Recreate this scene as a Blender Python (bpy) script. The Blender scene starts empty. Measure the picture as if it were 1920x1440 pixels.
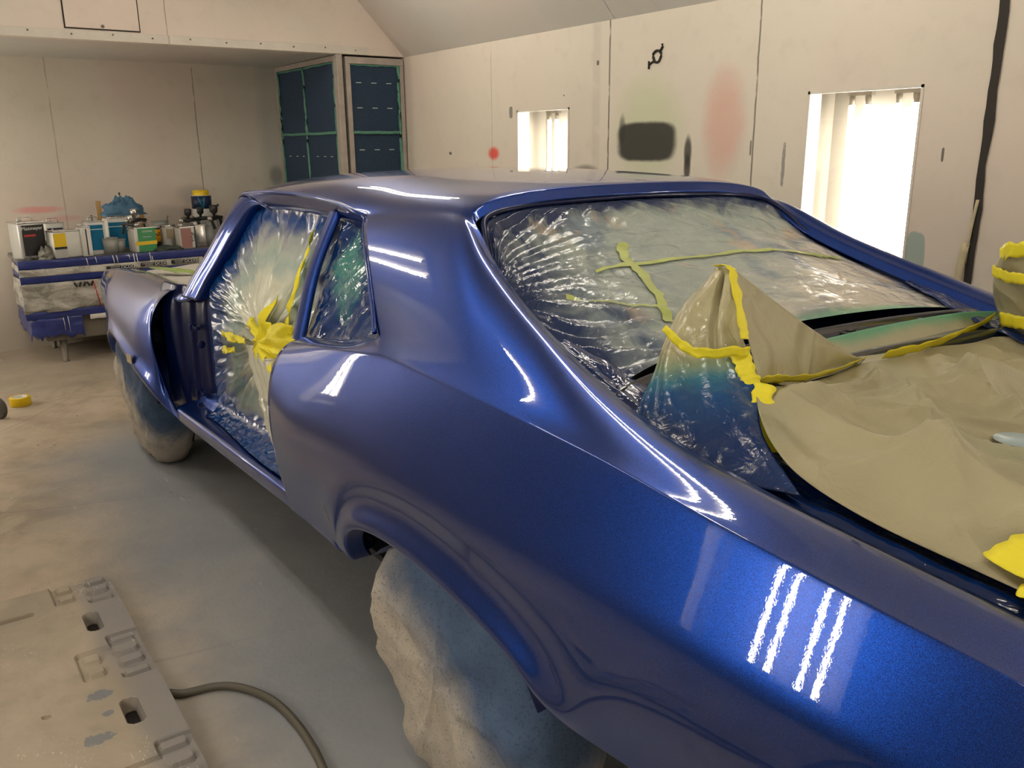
TUBE = 28.0; CTUBE = 34.0; EXPO = 0.43; CEILX = (-1.6, 1.0, 3.5)
import bpy, bmesh, math, random
from mathutils import Vector, Matrix, noise
random.seed(7)
S = bpy.context.scene
COL = S.collection

# ------------------------------------------------------------------ helpers
def link(o, parent=None):
    COL.objects.link(o)
    if parent is not None:
        o.parent = parent
    return o

def tag(o, label=None, cat=None, group=None, kind=None):
    if label: o['label'] = label
    if cat: o['category'] = cat
    if group: o['group'] = group
    if kind: o['kind'] = kind
    return o

def empty(name, loc, rz=0.0):
    o = bpy.data.objects.new(name, None)
    o.empty_display_size = 0.1
    o.location = loc
    o.rotation_euler = (0, 0, rz)
    COL.objects.link(o)
    return o

def wm(o):
    l = Matrix.Translation(o.location) @ o.rotation_euler.to_matrix().to_4x4()
    if o.parent is None: return l
    return wm(o.parent) @ o.matrix_parent_inverse @ l

def mesh_obj(name, bm, mat, parent=None, smooth=True, sub=0, solid=0.0, auto=None, bevel=0.0, world=True):
    me = bpy.data.meshes.new(name)
    bmesh.ops.recalc_face_normals(bm, faces=bm.faces[:])
    bm.to_mesh(me); bm.free()
    for p in me.polygons: p.use_smooth = smooth
    if isinstance(mat, (list, tuple)):
        for m in mat: me.materials.append(m)
    else:
        me.materials.append(mat)
    o = bpy.data.objects.new(name, me)
    COL.objects.link(o)
    if parent is not None:
        o.parent = parent
        if world: o.matrix_parent_inverse = wm(parent).inverted()
    if bevel > 0:
        m = o.modifiers.new('b', 'BEVEL'); m.width = bevel; m.segments = 2; m.limit_method = 'ANGLE'; m.angle_limit = 0.7
    if sub:
        m = o.modifiers.new('s', 'SUBSURF'); m.levels = sub; m.render_levels = sub
    if solid:
        m = o.modifiers.new('t', 'SOLIDIFY'); m.thickness = solid; m.offset = -1
    return o

def box(bm, c, s, rot=None, mi=0):
    """box centre c, full size s"""
    r = bmesh.ops.create_cube(bm, size=1.0)
    vs = r['verts']
    bmesh.ops.scale(bm, vec=s, verts=vs)
    if rot is not None:
        bmesh.ops.rotate(bm, cent=(0, 0, 0), matrix=rot, verts=vs)
    bmesh.ops.translate(bm, vec=c, verts=vs)
    for f in set(f for v in vs for f in v.link_faces): f.material_index = mi
    return vs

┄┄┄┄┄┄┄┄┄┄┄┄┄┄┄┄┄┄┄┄

_Task prompt_. Restate exactly, please, only the lines between the start of the data and the line containing "COL = S.collection", both ends included, skipping the pictures.

_Solution_.
Recreate this scene as a Blender Python (bpy) script. The Blender scene starts empty. Measure the picture as if it were 1920x1440 pixels.
TUBE = 28.0; CTUBE = 34.0; EXPO = 0.43; CEILX = (-1.6, 1.0, 3.5)
import bpy, bmesh, math, random
from mathutils import Vector, Matrix, noise
random.seed(7)
S = bpy.context.scene
COL = S.collection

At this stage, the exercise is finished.